Friday, January 13, 2012

That's Ballgame

I hate feeling guilty for expressing my own emotions. Why should I feel guilty for acknowledging my feelings? I think I feel guilty because it disrupts the peace. But what is the alternative? To keep it inside, keep the peace, until it boils up and over and the reaction seems disproportionate to the crime? I don't choose these emotions. And I try to keep them reasonable. But fact is fact, and I am sick of apologizing for something that I'm not sorry for. I'm sorry for the fact of the matter, but not for the emotions I feel. The emotions I feel is hurt. Why does my brain automatically add to that hurt by telling me I am ruining things? Or for feeling guilty because I've hurt someone's feelings, by informing them that they have hurt mine. I don't like that I feel like the bad guy or worse, needy and clingy. Why can't I? I get sick of going back and forth between feeling like I am justified, and then feeling like I am being ridiculous. I feel justified until I feel like I am making too much trouble, so I talk myself out of what I really feel. I rationalize until I convince myself that I'm being irrational or too harsh.But if these emotions occur over and over and over, am I still irrational, or does the pattern mean something more than just a phase?
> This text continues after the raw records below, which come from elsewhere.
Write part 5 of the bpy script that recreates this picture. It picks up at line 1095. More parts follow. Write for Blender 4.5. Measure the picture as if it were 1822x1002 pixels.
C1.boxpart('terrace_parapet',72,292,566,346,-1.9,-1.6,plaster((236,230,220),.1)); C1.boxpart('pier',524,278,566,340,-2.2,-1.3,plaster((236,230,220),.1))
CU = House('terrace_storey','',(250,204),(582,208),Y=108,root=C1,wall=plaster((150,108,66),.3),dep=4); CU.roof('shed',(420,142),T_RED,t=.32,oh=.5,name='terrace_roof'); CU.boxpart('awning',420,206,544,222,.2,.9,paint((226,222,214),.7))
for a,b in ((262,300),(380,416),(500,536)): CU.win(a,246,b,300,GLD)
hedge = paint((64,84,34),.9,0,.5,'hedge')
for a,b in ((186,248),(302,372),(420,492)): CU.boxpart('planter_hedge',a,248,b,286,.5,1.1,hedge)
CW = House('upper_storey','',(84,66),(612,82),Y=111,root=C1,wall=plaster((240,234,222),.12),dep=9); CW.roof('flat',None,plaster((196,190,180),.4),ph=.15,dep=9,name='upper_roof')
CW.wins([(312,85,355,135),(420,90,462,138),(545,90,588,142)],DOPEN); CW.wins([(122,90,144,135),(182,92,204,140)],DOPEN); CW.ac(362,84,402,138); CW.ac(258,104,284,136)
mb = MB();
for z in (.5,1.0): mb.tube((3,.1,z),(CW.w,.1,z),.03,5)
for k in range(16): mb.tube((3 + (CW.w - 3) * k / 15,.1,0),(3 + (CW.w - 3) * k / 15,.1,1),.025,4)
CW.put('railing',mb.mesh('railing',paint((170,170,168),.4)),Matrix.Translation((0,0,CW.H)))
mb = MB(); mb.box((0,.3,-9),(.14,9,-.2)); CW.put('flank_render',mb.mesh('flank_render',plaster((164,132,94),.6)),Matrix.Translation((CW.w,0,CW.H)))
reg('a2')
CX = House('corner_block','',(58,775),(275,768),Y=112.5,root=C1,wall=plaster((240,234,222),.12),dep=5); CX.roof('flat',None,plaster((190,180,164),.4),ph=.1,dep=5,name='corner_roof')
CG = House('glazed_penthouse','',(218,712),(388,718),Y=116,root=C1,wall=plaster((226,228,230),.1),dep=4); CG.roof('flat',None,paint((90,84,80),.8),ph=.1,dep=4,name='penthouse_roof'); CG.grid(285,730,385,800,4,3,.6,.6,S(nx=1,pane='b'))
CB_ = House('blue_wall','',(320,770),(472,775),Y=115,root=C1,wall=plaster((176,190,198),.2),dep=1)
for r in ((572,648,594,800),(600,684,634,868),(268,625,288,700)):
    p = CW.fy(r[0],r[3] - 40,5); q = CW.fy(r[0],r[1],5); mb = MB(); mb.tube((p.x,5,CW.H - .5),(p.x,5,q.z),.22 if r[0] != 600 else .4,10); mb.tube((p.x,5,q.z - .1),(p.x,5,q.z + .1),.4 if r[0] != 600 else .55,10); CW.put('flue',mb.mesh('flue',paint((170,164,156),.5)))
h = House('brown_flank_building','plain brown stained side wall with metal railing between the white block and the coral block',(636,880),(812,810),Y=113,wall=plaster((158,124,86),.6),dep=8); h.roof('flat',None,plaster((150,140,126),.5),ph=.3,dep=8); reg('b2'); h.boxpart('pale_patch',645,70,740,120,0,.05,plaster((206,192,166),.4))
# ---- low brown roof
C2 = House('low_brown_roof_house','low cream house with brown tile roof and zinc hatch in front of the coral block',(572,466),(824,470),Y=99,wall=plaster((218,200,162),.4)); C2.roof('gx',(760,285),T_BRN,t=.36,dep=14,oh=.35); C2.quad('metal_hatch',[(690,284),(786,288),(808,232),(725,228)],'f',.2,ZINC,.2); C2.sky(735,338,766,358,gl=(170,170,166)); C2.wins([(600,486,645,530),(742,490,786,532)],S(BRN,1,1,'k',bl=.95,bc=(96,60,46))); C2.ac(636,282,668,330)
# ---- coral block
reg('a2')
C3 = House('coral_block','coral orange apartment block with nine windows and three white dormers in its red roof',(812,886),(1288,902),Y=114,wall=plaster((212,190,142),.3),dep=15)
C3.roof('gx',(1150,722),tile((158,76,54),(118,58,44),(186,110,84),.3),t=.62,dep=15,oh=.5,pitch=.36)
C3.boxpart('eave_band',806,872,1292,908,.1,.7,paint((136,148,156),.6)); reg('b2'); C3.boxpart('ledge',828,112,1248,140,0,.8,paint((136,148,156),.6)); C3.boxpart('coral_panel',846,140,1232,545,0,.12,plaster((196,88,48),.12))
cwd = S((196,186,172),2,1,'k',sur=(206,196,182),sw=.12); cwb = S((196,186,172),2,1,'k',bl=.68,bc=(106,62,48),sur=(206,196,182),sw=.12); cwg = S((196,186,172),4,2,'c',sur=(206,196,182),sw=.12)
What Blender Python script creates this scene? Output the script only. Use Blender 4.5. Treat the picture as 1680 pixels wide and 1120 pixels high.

What do you do when you realize it's a pattern and not a phase?

1 comment:

  1. I think you just have to decide that you deserve to express how you're feeling just as much as everyone else. Don't overanalyze it (which I know we're both so prone to do) and just go with the flow. If the people you express your feelings to are actually your friends, they'll stay friends with you and work things out. You can't always be the nice, accommodating one. Every relationship is a two way street. Don't give until your bucket is empty. Be selfish every now and again. I find that when you don't express your emotions when you feel you need to, then the tension just builds up, and then one, small thing sets you off, and your friends are really surprised, because they have no idea where all the emotion is coming from. That's why sometimes we come off too harsh. I've found that if I just express what I'm feeling when I'm feeling it (occasionally after I've sat and thought about how I'm going to say it with the least chance of an argument coming from it) then everything runs much smoother. But it's constantly giving way and backing down that leads you into a spot between a rock and a hard place, and then it's hard to get out. Hope you followed that. And maybe your questions were rhetorical, and you didn't want an answer. Sorry if that was the case.